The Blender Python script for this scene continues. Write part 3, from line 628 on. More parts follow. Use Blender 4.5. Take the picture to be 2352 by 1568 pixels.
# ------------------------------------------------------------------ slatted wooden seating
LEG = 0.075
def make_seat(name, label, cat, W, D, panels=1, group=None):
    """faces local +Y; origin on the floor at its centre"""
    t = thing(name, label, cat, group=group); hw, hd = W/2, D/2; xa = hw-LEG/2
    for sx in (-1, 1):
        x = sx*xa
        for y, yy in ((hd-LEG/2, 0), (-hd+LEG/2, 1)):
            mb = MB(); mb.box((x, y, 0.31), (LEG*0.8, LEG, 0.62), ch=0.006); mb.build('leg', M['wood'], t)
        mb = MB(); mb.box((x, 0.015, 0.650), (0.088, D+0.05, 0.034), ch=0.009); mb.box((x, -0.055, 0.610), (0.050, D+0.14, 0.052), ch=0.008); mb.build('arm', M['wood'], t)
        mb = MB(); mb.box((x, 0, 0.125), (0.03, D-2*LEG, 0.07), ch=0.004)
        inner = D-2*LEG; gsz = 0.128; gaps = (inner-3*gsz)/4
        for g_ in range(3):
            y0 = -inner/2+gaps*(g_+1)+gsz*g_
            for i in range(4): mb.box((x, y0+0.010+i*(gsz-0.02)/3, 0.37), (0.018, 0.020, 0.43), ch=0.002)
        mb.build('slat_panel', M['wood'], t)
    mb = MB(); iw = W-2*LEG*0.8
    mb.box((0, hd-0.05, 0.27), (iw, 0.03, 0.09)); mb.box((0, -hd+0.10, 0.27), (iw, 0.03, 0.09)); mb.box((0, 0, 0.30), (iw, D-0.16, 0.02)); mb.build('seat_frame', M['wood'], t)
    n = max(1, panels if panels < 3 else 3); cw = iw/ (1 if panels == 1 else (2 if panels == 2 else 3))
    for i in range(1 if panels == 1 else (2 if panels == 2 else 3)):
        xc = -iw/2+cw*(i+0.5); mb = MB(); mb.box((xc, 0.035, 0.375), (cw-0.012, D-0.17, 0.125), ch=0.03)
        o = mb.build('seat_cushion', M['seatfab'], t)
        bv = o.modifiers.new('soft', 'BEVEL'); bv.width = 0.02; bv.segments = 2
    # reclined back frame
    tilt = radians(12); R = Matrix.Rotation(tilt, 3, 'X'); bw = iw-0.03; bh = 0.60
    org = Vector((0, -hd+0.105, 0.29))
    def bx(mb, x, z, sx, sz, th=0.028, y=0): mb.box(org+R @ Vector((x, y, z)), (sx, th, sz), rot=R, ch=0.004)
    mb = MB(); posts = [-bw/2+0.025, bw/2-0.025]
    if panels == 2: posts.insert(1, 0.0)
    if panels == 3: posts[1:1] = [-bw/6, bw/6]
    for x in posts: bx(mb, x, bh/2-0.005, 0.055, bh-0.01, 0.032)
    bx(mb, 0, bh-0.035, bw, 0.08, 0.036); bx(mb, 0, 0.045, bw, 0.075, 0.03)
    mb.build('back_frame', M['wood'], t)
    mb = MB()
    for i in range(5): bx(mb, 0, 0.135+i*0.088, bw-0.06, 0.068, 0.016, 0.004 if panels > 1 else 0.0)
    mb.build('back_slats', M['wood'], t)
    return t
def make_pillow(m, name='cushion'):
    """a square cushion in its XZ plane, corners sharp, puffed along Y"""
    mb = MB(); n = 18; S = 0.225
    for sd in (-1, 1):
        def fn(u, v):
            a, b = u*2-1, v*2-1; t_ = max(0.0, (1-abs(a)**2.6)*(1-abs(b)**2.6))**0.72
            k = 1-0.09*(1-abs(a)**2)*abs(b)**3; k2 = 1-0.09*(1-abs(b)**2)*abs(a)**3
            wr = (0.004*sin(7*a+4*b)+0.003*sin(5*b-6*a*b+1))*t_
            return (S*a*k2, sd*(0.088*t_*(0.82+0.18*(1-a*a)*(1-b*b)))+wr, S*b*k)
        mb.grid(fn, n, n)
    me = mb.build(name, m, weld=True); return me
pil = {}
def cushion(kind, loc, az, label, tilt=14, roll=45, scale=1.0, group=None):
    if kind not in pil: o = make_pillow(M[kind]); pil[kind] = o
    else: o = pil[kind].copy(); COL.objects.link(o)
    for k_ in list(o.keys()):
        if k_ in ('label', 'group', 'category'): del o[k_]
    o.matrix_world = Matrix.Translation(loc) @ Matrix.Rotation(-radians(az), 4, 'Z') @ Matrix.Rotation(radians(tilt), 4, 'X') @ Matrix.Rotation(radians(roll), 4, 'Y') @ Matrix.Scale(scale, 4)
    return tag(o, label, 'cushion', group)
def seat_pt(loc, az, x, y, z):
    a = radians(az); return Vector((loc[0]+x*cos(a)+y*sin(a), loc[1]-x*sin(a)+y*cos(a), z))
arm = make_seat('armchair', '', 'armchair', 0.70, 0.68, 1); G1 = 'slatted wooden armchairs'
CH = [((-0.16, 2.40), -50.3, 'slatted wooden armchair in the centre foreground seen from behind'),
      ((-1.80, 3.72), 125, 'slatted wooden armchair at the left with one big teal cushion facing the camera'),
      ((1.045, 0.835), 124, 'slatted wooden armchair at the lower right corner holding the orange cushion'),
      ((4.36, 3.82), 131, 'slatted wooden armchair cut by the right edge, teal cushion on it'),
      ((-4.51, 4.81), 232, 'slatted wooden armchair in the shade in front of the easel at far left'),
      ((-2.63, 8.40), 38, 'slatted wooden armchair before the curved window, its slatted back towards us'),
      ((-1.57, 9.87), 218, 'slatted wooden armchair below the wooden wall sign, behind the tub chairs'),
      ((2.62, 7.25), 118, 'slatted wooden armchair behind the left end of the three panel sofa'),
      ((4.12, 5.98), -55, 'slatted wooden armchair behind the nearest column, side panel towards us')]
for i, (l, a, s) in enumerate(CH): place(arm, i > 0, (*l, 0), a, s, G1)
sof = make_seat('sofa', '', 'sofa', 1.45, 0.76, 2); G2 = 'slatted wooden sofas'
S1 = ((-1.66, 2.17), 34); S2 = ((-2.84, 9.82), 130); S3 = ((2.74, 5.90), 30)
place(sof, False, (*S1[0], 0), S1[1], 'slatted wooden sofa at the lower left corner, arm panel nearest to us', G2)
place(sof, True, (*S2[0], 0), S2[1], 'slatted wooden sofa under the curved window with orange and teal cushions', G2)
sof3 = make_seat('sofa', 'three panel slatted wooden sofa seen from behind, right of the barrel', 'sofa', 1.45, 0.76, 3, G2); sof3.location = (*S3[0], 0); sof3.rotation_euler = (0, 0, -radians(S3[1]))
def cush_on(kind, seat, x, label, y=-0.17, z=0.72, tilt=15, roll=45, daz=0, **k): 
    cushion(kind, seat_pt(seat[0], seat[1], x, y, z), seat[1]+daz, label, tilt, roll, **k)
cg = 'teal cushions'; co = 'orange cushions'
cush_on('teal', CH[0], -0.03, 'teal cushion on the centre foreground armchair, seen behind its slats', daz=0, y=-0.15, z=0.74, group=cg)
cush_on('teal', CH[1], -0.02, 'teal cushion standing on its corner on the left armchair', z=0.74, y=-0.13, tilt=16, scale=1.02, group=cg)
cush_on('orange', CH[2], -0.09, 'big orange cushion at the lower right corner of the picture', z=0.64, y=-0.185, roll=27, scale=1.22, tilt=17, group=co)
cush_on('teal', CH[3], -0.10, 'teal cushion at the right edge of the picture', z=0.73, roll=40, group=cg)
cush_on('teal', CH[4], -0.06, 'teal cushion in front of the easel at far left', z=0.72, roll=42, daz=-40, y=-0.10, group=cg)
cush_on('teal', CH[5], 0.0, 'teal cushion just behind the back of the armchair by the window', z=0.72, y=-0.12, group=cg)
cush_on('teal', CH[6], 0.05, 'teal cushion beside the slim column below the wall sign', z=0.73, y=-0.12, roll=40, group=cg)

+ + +

Only the number is wanted: how many lines above include the word "from"?

3